I did not see this book coming. To say this book made me uncomfortable is an understatement. Just as engrossing as all of Sarah Dessen’s other books, I did not want to put it down… but for very different reasons. Let me jump straight into it.


IMG_1907When Caitlin’s sister Cass runs away, the whole family is devastated. Caitlin floats along, lost, until she meets Rogerson Biscoe. He is electrifying, beautiful, and mysterious, and Caitlin cannot help but be pulled into his world. He is everything she has been looking for, and Caitlin starts to believe that she could find herself, finally, in Rogerson. Yet just as suddenly, Caitlin starts to realize that she is more lost than she ever thought she was. She is trapped and must find a way out, before she loses herself completely to the dreamland.

(Dessen, 2000)

My thoughts

It terrified me. I know craziness like this happens every day. So many people must tell themselves, it would never happen to me, I would never let it… until it does. This book is not for the faint of heart, so I will have to spoil it for a few of you and come out and say it – this book is about physical abuse. It also covers topics such as drugs and teen sex, so if you’re worried about sensitive topics, you might want to skip this one.

Many times, I had to put the book down and take a breath. It was not an easy read. But I was so compelled, I couldn’t stop reading. With every hit I felt myself cringe, bracing myself for the impact Caitlin must have felt. My heart broke for her, and I often found myself yelling in my head at the people around her – “CAN’T YOU SEE WHAT’S REALLY GOING ON?! ARE YOU ALL BLIND?!” I hated them for being so oblivious. And, more than anything, I hated Rogerson. I also hated Caitlin for her weakness as much as I pitied her.

Wake up, Caitlin

(Dessen, 2000, p. 167)

Indeed, wake up. It really made me second-guess myself. It is easy to judge, as the reader. But then I think about how much I love my fiancé. How would I react if I were Caitlin? To be honest, I don’t know, and that terrifies me. I would like to think I am stronger than that. But how do we really know, until it happens to us?

So once again, Sarah Dessen has taken my breath away. I can’t really say that in this instance, it is in a very good way, I am incredibly awed and disturbed at the same time. This story is unbelievably chilling; it doesn’t shy around discussing a topic that is in fact a reality to a lot of people in the world.

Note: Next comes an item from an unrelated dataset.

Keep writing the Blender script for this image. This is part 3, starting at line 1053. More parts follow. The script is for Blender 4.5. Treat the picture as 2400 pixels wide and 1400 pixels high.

I understood those mermaids. I didn’t care if they sang to me. All I wanted was to block out all the human voices as they called my name again and again, pulling me upward into light, to drown.

 (Dessen, 2000, p. 168)

I can’t really say I related to this in any way, other than I know that feeling of drowning, feeling helpless as the world caves around you. But the reason Caitlin is feeling this way? No. And I am incredibly grateful I have never been made to feel in the same way. Yes, it is scary and heartbreaking. While targeting a YA audience, this is definitely one of the more adult books in the bunch. I am not going to bed with a light heart and easy thoughts tonight. I hated this book, but not in a “it sucks and was poorly written” sort of way. I hated it because it was too good, and it made me feel things that I did not like. Dessen is a master at what she does, that’s all I can say.

The Struggling Librarian

Dessen, S. (2000). Dreamland. New York: Speak.